Direct and sensitized geometrical photoisomerization of 1-methylcyclooctene
Abstract
Effects of methylation at C(1) of cyclooctene on the ground-state structure, potential energy surfaces, and photochemical behaviour in the singlet and triplet manifolds have been investigated. Molecular mechanics calculations using the MM2 force field reveal that, as compared with the parent (E)-cyclooctene, methylation increases the strain of the (E)-isomer by 8.9 kJ mol–1, which is however released in part through the minimized steric repulsion between one of the ring methylenes and the introduced methyl by increasing the dihedral angle C(Me)–C(1)C(2)–C(3).
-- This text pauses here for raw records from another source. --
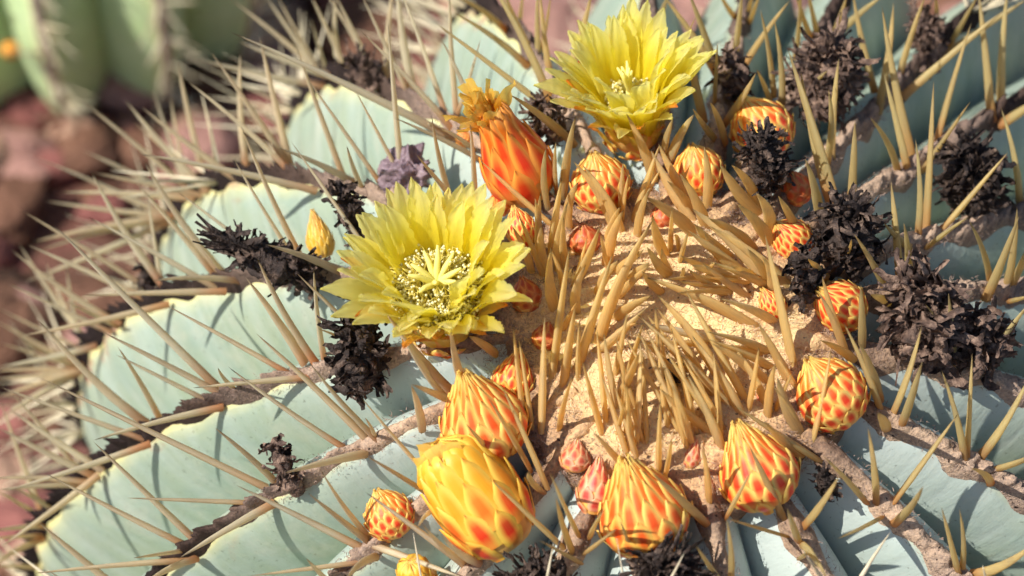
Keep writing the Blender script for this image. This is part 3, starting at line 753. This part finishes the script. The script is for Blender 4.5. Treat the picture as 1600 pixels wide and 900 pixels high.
bud(499, 372, 488, 328, 46, 'cone', lin(226, 170, 40), 'pointed yellow-green bud beside a black withered flower', 1.5, 0.9, 0.05, lin(236, 120, 40))
bud(652, 905, 640, 878, 60, 'tall', lin(244, 160, 30), 'yellow bud cut off by the lower picture edge', 1.1, 0.9, 0.1)
bud(1190, 622, 1184, 604, 30, 'pink', lin(214, 96, 54), 'tiny orange bud beside the striped one', 1.1, 0.3)
bud(725, 217, 722, 203, 30, 'round', RED, 'tiny red bud behind the fading orange flower', 1.1, 0.3)
bud(1530, 577, 1526, 566, 26, 'round', lin(226, 120, 40), 'tiny orange bud under the largest withered flower', 1.1, 0.3)

# ------------------------------------------------------------------ flowers
def petal_mesh(name, r0, z0, r1, z1, width, cup, mat, seed, jag=0.2, curl=0.0, twist=0.0, sharp=1.0):
    rg = random.Random(seed); nv, nu = 34, 9; V = []; UV = []
    P0 = np.array([r0, z0]); P2 = np.array([r1, z1]); P1 = np.array([r0 + 0.22 * (r1 - r0), z0 + 0.62 * (z1 - z0)])
    jl = [rg.uniform(-1, 1) for _ in range(2 * nv)]; ph = rg.uniform(0, 6)
    for j in range(nv):
        v = j / (nv - 1)
        c = (1 - v) ** 2 * P0 + 2 * v * (1 - v) * P1 + v * v * P2
        tg = 2 * (1 - v) * (P1 - P0) + 2 * v * (P2 - P1); tg /= np.linalg.norm(tg); nm = np.array([-tg[1], tg[0]])   # towards the axis
        c = c - nm * curl * max(0, v - 0.6) ** 2 * 4 + nm * 0.05 * math.sin(v * 7 + ph) * v
        hw = width * 0.5 * float(np.interp(v, [0, .3, .6, .8, .93, 1], [.5, .84, 1.0, .84 * sharp, .42, .03]))
        for k in range(nu):
            u = -1 + 2 * k / (nu - 1); e = 1.0
            if abs(u) > 0.99 and v > 0.35: e = 1 - jag * 0.9 * max(0, jl[j + (nv if u > 0 else 0)]) ** 1.5 * smooth(.35, .75, v) + 0.06 * jl[(3 * j + 5) % (2 * nv)] * v
            y = u * hw * e
            off = cup * (u * u - 0.35) * hw + 0.035 * math.sin(5 * u + 6 * v + ph) * v + twist * u * v * hw
            q = c + nm * off
            V.append((q[0], y, q[1])); UV.append(((u + 1) / 2, v))
    return mesh(name, V, gridf(nu, nv), mat, UV)

PET = {'in': [petal_mesh('petal', .60, 0.95, 1.18 + .12 * s, 3.10 - .05 * s, .50, .3, M_PETAL, s, .26, 0.02, .15 * (s - 1.5)) for s in range(4)],
       'mid': [petal_mesh('petal', .66, 0.9, 1.52 + .10 * s, 3.18 - .08 * s, .53, .26, M_PETAL, 10 + s, .3, 0.03, .2 * (s - 1.5)) for s in range(5)],
       'out': [petal_mesh('petal', .70, 0.85, 1.80 + .08 * s, 2.98 - .12 * s, .50, .22, M_PETAL, 20 + s, .3, 0.05, .2 * (1.5 - s)) for s in range(5)],
       'sep': [petal_mesh('sepal', .72, 0.7, 1.55 + .1 * s, 2.10 + .15 * s, .46, .22, M_SEPAL, 30 + s, .2, 0.04, 0, 0.8) for s in range(3)],
       'low': [petal_mesh('sepal', .70, 0.4, 1.06 + .08 * s, 1.20 + .1 * s, .50, .3, M_SEPAL, 40 + s, .12, -0.1, 0, 0.8) for s in range(3)]}

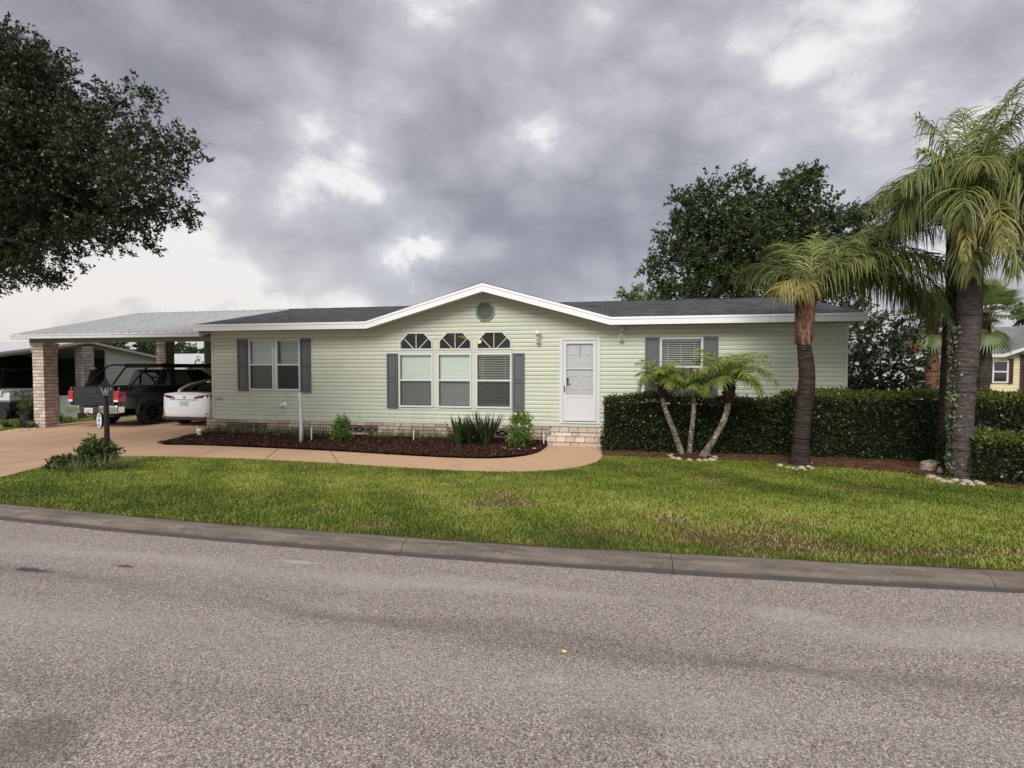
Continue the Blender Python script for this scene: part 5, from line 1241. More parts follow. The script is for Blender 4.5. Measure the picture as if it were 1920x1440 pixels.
# ------------------------------------------------------------------ plants
def tree_trunk(par, pts, rad, m, branches=()):
    mb = MB(); mb.tube(spl(pts, 4), list(np.interp(np.linspace(0, 1, (len(pts)-1)*4+1), np.linspace(0, 1, len(rad)), rad)), 12); tr = sub(par, 'trunk', mb, m, smooth=True)
    for (p0, p1, r0) in branches:
        p0, p1 = Vector(p0), Vector(p1); L_ = (p1-p0).length; j = lambda k: Vector((random.uniform(-k, k), random.uniform(-k, k), random.uniform(-k, k)))*L_
        mb = MB(); pp = spl([tuple(p0), tuple(p0.lerp(p1, .35)+j(.06)+Vector((0, 0, L_*.05))), tuple(p0.lerp(p1, .7)+j(.06)), tuple(p1)], 4)
        mb.tube(pp, list(np.linspace(r0, r0*.18, len(pp))), 7); sub(par, 'branch', mb, m, smooth=True)
def place(cl, Y, dy=.0):
    """measured clumps (px, py, r_px[, dY]) -> ellipsoids at depth Y"""
    out = []
    for c in cl:
        y_ = Y+(c[3] if len(c) > 3 else random.uniform(-dy, dy)); p = at(c[0], c[1], y_); d = -p.x*math.sin(TH)+y_*math.cos(TH); r = c[2]*d/F
        out.append((p.x, p.y, p.z, r, r*1.05, r*.82))
    return out
# big oak overhanging from the left
t_ = thing('oak_tree', 'dark spreading oak overhanging the driveway from the left', 'tree', (-15.7, 6.9, -.18))
cl = place([(-90, 160, 150, 0), (-150, 330, 190, 0), (-120, 460, 120, .5), (10, 120, 75, -.4), (20, 105, 44, .4), (85, 150, 62, .6), (50, 220, 110, 0), (-10, 300, 120, -.8), (110, 260, 85, -.5), (60, 350, 100, .4), (155, 330, 85, 0), (205, 230, 62, .8),
            (238, 185, 40, .2), (262, 170, 25, .9), (265, 250, 52, -.3), (305, 275, 40, .4), (335, 270, 30, .9), (358, 292, 22, .3), (240, 330, 60, -.9), (300, 330, 42, -.1), (330, 345, 26, .5), (190, 400, 62, .6), (255, 385, 50, 0), (315, 392, 34, .5), (345, 397, 17, .9), (120, 410, 70, -.4), (40, 430, 62, .2),
            (255, 435, 28, .4), (215, 445, 30, -.3), (262, 458, 14, .4), (100, 470, 45, 0), (75, 500, 33, .4), (88, 520, 18, .2), (-10, 470, 52, .2), (10, 510, 24, -.2), (150, 450, 36, .8), (-60, 120, 90, 0), (28, 75, 24, 0), (110, 105, 25, .3), (-20, 400, 80, .3), (180, 290, 60, -.6)], 7.2)
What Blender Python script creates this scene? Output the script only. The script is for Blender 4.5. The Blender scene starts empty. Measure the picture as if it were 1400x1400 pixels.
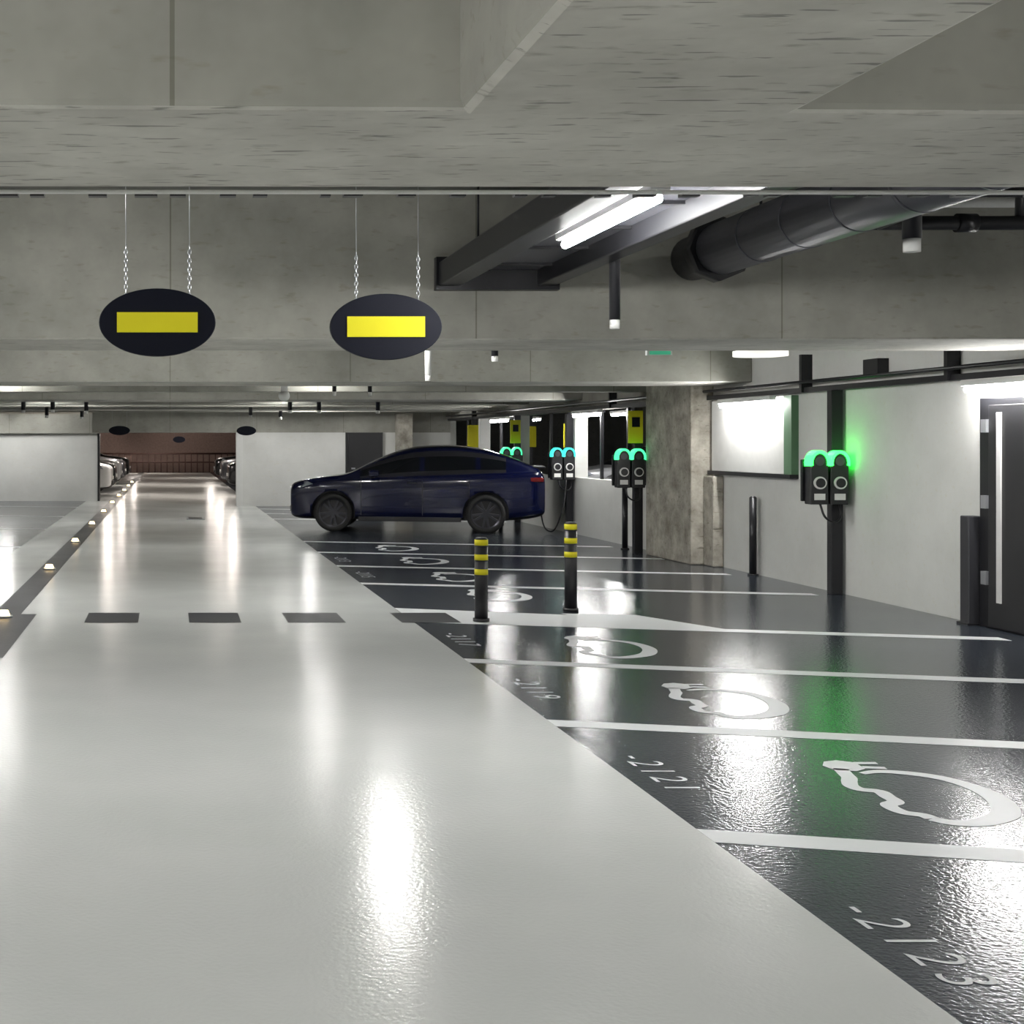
import bpy, bmesh, math, random
from mathutils import Vector, Matrix
random.seed(4)
S = bpy.context.scene
COL = S.collection
S.view_settings.view_transform = 'Standard'
S.view_settings.look = 'None'

# ------------------------------------------------------------------ materials
def newmat(name):
    m = bpy.data.materials.new(name); m.use_nodes = True
    nt = m.node_tree
    return m, nt, nt.nodes['Principled BSDF']

def plain(name, col, rough=0.5, metal=0.0, spec=0.5, var=0.06, coat=0.0):
    m, nt, b = newmat(name)
    n = nt.nodes.new('ShaderNodeTexNoise'); n.inputs['Scale'].default_value = 9
    n.inputs['Detail'].default_value = 2
    tc = nt.nodes.new('ShaderNodeTexCoord'); nt.links.new(tc.outputs['Object'], n.inputs['Vector'])
    r = nt.nodes.new('ShaderNodeValToRGB')
    r.color_ramp.elements[0].color = (*[c*(1-var) for c in col], 1)
    r.color_ramp.elements[1].color = (*[min(1, c*(1+var)) for c in col], 1)
    nt.links.new(n.outputs['Fac'], r.inputs['Fac']); nt.links.new(r.outputs['Color'], b.inputs['Base Color'])
    b.inputs['Roughness'].default_value = rough; b.inputs['Metallic'].default_value = metal
    b.inputs['Specular IOR Level'].default_value = spec
    b.inputs['Coat Weight'].default_value = coat; b.inputs['Coat Roughness'].default_value = 0.03
    return m

def emit(name, col, s, sample=True):
    m, nt, b = newmat(name)
    b.inputs['Base Color'].default_value = (*[c*0.5 for c in col], 1)
    b.inputs['Emission Color'].default_value = (*col, 1)
    b.inputs['Emission Strength'].default_value = s
    if not sample:
        try: m.cycles.emission_sampling = 'NONE'
        except Exception: pass
    return m

def concrete(name, dark, light, seam=0.0, bump=0.25, scratch=0.5, rough_det=5, scale=1.2, cracks=0.0):
    m, nt, b = newmat(name); N = nt.nodes.new; L = nt.links.new
    tc = N('ShaderNodeTexCoord')
    n1 = N('ShaderNodeTexNoise'); n1.inputs['Scale'].default_value = scale; n1.inputs['Detail'].default_value = rough_det
    n1.inputs['Roughness'].default_value = 0.66
    L(tc.outputs['Object'], n1.inputs['Vector'])
    r1 = N('ShaderNodeValToRGB'); r1.color_ramp.elements[0].position = 0.32; r1.color_ramp.elements[1].position = 0.68
    r1.color_ramp.elements[0].color = (*dark, 1); r1.color_ramp.elements[1].color = (*light, 1)
    L(n1.outputs['Fac'], r1.inputs['Fac'])
    out = r1.outputs['Color']
    mp2 = N('ShaderNodeMapping'); mp2.inputs['Scale'].default_value = (5, 16, 16)
    mp2.inputs['Rotation'].default_value = (0, 0, 0.05)
    L(tc.outputs['Object'], mp2.inputs['Vector'])
    n2 = N('ShaderNodeTexNoise'); n2.inputs['Scale'].default_value = 1.5; n2.inputs['Detail'].default_value = 4
    L(mp2.outputs['Vector'], n2.inputs['Vector'])
    r2 = N('ShaderNodeValToRGB'); r2.color_ramp.elements[0].position = 0.28; r2.color_ramp.elements[1].position = 0.40
    v = 1 - scratch
    r2.color_ramp.elements[0].color = (v, v*0.98, v*0.93, 1); r2.color_ramp.elements[1].color = (1, 1, 1, 1)
    L(n2.outputs['Fac'], r2.inputs['Fac'])
    mx = N('ShaderNodeMix'); mx.data_type = 'RGBA'; mx.blend_type = 'MULTIPLY'; mx.inputs[0].default_value = 1
    L(out, mx.inputs[6]); L(r2.outputs['Color'], mx.inputs[7])
    out = mx.outputs[2]
    if seam > 0:
        sx = N('ShaderNodeSeparateXYZ'); L(tc.outputs['Object'], sx.inputs[0])
        a = N('ShaderNodeMath'); a.operation = 'DIVIDE'; a.inputs[1].default_value = seam; L(sx.outputs[0], a.inputs[0])
        f = N('ShaderNodeMath'); f.operation = 'FRACT'; L(a.outputs[0], f.inputs[0])
        l = N('ShaderNodeMath'); l.operation = 'LESS_THAN'; l.inputs[1].default_value = 0.005; L(f.outputs[0], l.inputs[0])
        mx3 = N('ShaderNodeMix'); mx3.data_type = 'RGBA'; mx3.blend_type = 'MULTIPLY'
        L(l.outputs[0], mx3.inputs[0]); L(out, mx3.inputs[6]); mx3.inputs[7].default_value = (0.6, 0.59, 0.55, 1)
        out = mx3.outputs[2]
    if cracks > 0:   # fine dark hairline scratches
        mp = N('ShaderNodeMapping'); mp.inputs['Scale'].default_value = (5, 42, 42); mp.inputs['Rotation'].default_value = (0, 0, -0.16)
        L(tc.outputs['Object'], mp.inputs['Vector'])
        n3 = N('ShaderNodeTexNoise'); n3.inputs['Scale'].default_value = 1.0; n3.inputs['Detail'].default_value = 3
        L(mp.outputs['Vector'], n3.inputs['Vector'])
        r3 = N('ShaderNodeValToRGB'); r3.color_ramp.elements[0].position = 0.335; r3.color_ramp.elements[1].position = 0.365
        v = 1-cracks; r3.color_ramp.elements[0].color = (v, v, v, 1); r3.color_ramp.elements[1].color = (1, 1, 1, 1)
        L(n3.outputs['Fac'], r3.inputs['Fac'])
        mx4 = N('ShaderNodeMix'); mx4.data_type = 'RGBA'; mx4.blend_type = 'MULTIPLY'; mx4.inputs[0].default_value = 1
        L(out, mx4.inputs[6]); L(r3.outputs['Color'], mx4.inputs[7]); out = mx4.outputs[2]
    L(out, b.inputs['Base Color'])
    b.inputs['Roughness'].default_value = 0.8
    if bump > 0:
        bp = N('ShaderNodeBump'); bp.inputs['Strength'].default_value = bump; bp.inputs['Distance'].default_value = 0.02
        ad = N('ShaderNodeMath'); ad.operation = 'ADD'; L(n1.outputs['Fac'], ad.inputs[0]); L(r2.outputs['Color'], ad.inputs[1])
        L(ad.outputs[0], bp.inputs['Height']); L(bp.outputs['Normal'], b.inputs['Normal'])
    return m

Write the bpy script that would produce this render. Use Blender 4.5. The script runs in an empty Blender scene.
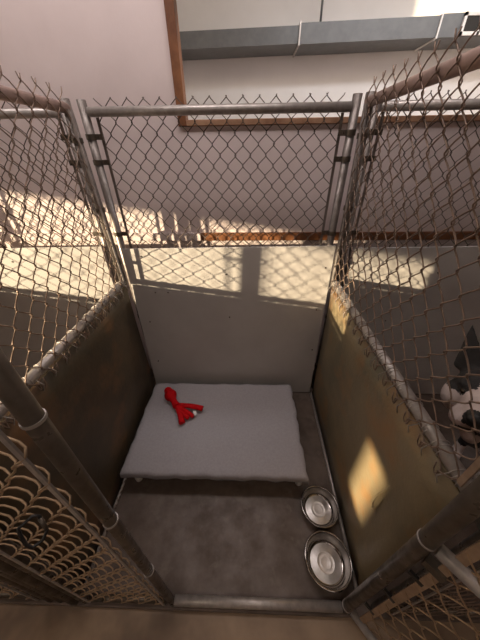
import bpy, bmesh, math, random
from mathutils import Vector, Matrix, Quaternion

random.seed(7)
scene = bpy.context.scene
COL = scene.collection
V = Vector

# ------------------------------------------------------------------ camera
cam_d = bpy.data.cameras.new('camera')
cam = bpy.data.objects.new('camera', cam_d)
COL.objects.link(cam)
right = V((0.99951767, 0.0283666, -0.01263953))
up = V((-0.00553383, 0.56317739, 0.8263175))
fwd = V((-0.03055811, 0.825849, -0.56306273))
m = Matrix((right, up, -fwd)).transposed().to_4x4()
m.translation = V((0, 0, 1.63))
cam.matrix_world = m
cam_d.sensor_fit = 'VERTICAL'
cam_d.sensor_height = 24.0
cam_d.lens = 251.1 / 640 * 24.0
cam_d.shift_y = 0.0025
cam_d.clip_start = 0.02
scene.camera = cam

# ------------------------------------------------------------------ light
SUN_DIR = V((1, 0.606, -0.145)).normalized()
world = bpy.data.worlds.new('world')
scene.world = world
world.use_nodes = True
wb = world.node_tree.nodes['Background']
wb.inputs[0].default_value = (1.0, 0.83, 0.64, 1)
wb.inputs[1].default_value = 2.6

sun_d = bpy.data.lights.new('sun', 'SUN')
sun_d.energy = 14.0
sun_d.color = (1.0, 0.80, 0.52)
sun_d.angle = math.radians(0.8)
sun = bpy.data.objects.new('sun', sun_d)
COL.objects.link(sun)
sun.rotation_euler = SUN_DIR.to_track_quat('-Z', 'Y').to_euler()
sun.location = (-8, -5, 4)

scene.view_settings.view_transform = 'Standard'
scene.view_settings.look = 'None'
scene.view_settings.gamma = 1.0
scene.view_settings.use_curve_mapping = False
scene.view_settings.exposure = 0.0

LAMPS = [  # x, y, z, length, watts, colour
    (-0.35, 1.15, 2.72, 2.4, 13.5, (1.0, 0.89, 0.86)),
    (0.1, -1.0, 2.72, 2.4, 8.5, (1.0, 0.86, 0.72)),
    (1.6, 2.1, 3.12, 2.4, 36.0, (0.96, 0.97, 1.0)),
]

# ------------------------------------------------------------------ materials
def lin(c):
    return tuple((x / 12.92 if x <= 0.04045 else ((x + 0.055) / 1.055) ** 2.4) for x in c)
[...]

Direct excitation at 214 nm of 1-methylcyclooctene does not lead to the Rydberg state-derived rearrangement products, but results in efficient geometrical isomerization, affording a photostationary Z–E mixture upon prolonged irradiation. From the photostationary state E/Z ratio observed [(E/Z)pss= 0.30] and the excitation ratio (εz/εE= 0.305) calculated from the extinction coefficients (ε) at 214 nm of both isomers, we obtain the decay ratio (KdE/Kdz)of 0.98 for the singlet-excited 1-methylcyclooctene (1P). This ratio, being close to that of cyclooctene (kdE/kdz= 0.88), means equal-probability decay from 1P to highly strained (E)-isomer and less-strained (Z)-isomer. Somewhat unexpectedly, triplet sensitization with aromatic hydrocarbons gave only slightly higher (E/Z)pssvalues of 0.03–0.26 than the corresponding values for cyclooctene, indicating that the crossing profiles of the triplet and ground-state surfaces of 1-methylcyclooctene resemble each other, in spite of the increased strain in the (E)-isomer. By contrast, the singlet sensitization was shown to be very sensitive to the steric hindrance of the sensitizer. As compared with the cyclooctene case, the less congested benzoate gives almost the same (E/Z)pss ratio, whereas the use of more congested benzenepolycarboxylates results in much decreased ratios. This drastic difference between triplet and singlet sensitizations may be rationalized in terms of the intervention of an exciplex in the singlet sensitization, which provides stronger and longer mutual interaction between sensitizer and substrate. The singlet-sensitized photoisomerization has been used as a convenient one-step route to the highly constrained (E)-1 -methylcyclooctene.